In Tuesday's Seattle Times, columnist Danny Westnest responded to Bill Gates's proposal for public schools in his commentary Bill Gates, have I got a deal for you!  He exposed the "research" study that Gates used to show that public school teachers are open to adding more students to their classes. In fact, Gates manipulated the information. Moreover, he pointed out that Gates and his children have benefitted from smaller class sizes, not larger ones. Why? Because Gates and his children attended private school. They could afford small class sizes.

While it may be oversimplified, Westnest made an interesting proposal to show the arrogance of Gates's "solutions", "Bill, here's an experiment. You and I both have an 8-year-old. Let's take your school and double its class sizes, from 16 to 32. We'll use the extra money generated by that — a whopping $400,000 more per year per classroom — to halve the class sizes, from 32 to 16, at my public high school, Garfield."

Call on your local school districts. Call on your state legislators. Demand funding increases for public schools. We should make smaller classes affordable for all students. Think of what we could gain. Imagine if public school students had the chance to attack global problems, to share, to innovate, to received detailed feedback. Budgets are stretched across the nation. Certainly, there are better places to cut than schools. There must be.

Friday, March 4, 2011

Bill Gates's ideas close doors rather than opening them

For the sake of full disclosure, I am an independent school teacher and the product of a rural public school system with relatively small classes. My partner teaches in a large, suburban public school in a working class community. While we both teach, we have completely different careers because of the contrast in the expectations, bureaucracy, and freedom in our two, very different environments.

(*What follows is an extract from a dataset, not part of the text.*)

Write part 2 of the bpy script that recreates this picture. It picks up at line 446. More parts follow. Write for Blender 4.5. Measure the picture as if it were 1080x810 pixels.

In his recent Op-Ed in the Washington Post, Bill Gates argued that we need more teacher development to turn around the achievement of public school students. Oh, my. Must we blame the teachers yet again.?Perhaps we should add one more national plan with a catchy title or set of tests (and pre-tests, tests, post-tests) to assess student achievement.  When was the last time that these Foundation heads or bureaucrats actually sat in a classroom for an extended period of time? Have school administrators tried to plan and implement daily or unit lessons of their own?  How many of them ever taught?

Could the problem be the sheer number of students in a classroom? Gates says no. According to him, "perhaps the most expensive assumption embedded in school budgets - and one of the most unchallenged - is the view that reducing class size is the best way to improve student achievement." He goes on to say, "one approach is to get more students in front of top teachers by identifying the top 25 percent of teachers and asking them to take on four or five more students." He suggests that paying these teachers more (not based on degrees but their proven ability) will make up for increasing class size.

Really?  When teachers are given classes of 30+ students and told to teach so that students perform well on standardized tests, how does that create a culture of learning? What is the motivation for students? Are we forcing teachers to be motivated by tests and not lessons? How does this prepare students for the future?

Gates suggests that we should pay the best teachers more and give them more students. Is increased pay the answer for those teachers who take on extra students? A public school teacher with the same amount of experience and same level of education (by degree) earns more in my county than most teachers in independent schools in the area where I live. My classes are smaller and we have more freedom. Both achievement and learning are on a high level in my school. We can give our students personal attention. Does salary drive the motivation and quality of teaching in my school? No. The combination of class size and opportunties to innovate in the classroom make teaching a joy. We can give detailed  feedback on student work rather than a mark on a checklist. When my student load is 60 and my partner has 170, and both of us teacher in the Humanities, does it take a lot of thought to figure out whose students will be able to get more attention in class and with their written work?

There are some incredible public school teachers who, despite the system, are creating true learning communities. It's disheartening to hear what some talented teachers have to do to help students learn rather than prepping them for tests. They should be indentified, applauded, and set out as role models but not isolated as only the top 25%. Give teachers a chance. They should be given smaller classes not more mandates, more tests, and more criticism. Let's praise those who touch the lives of our youth. Let's give them help.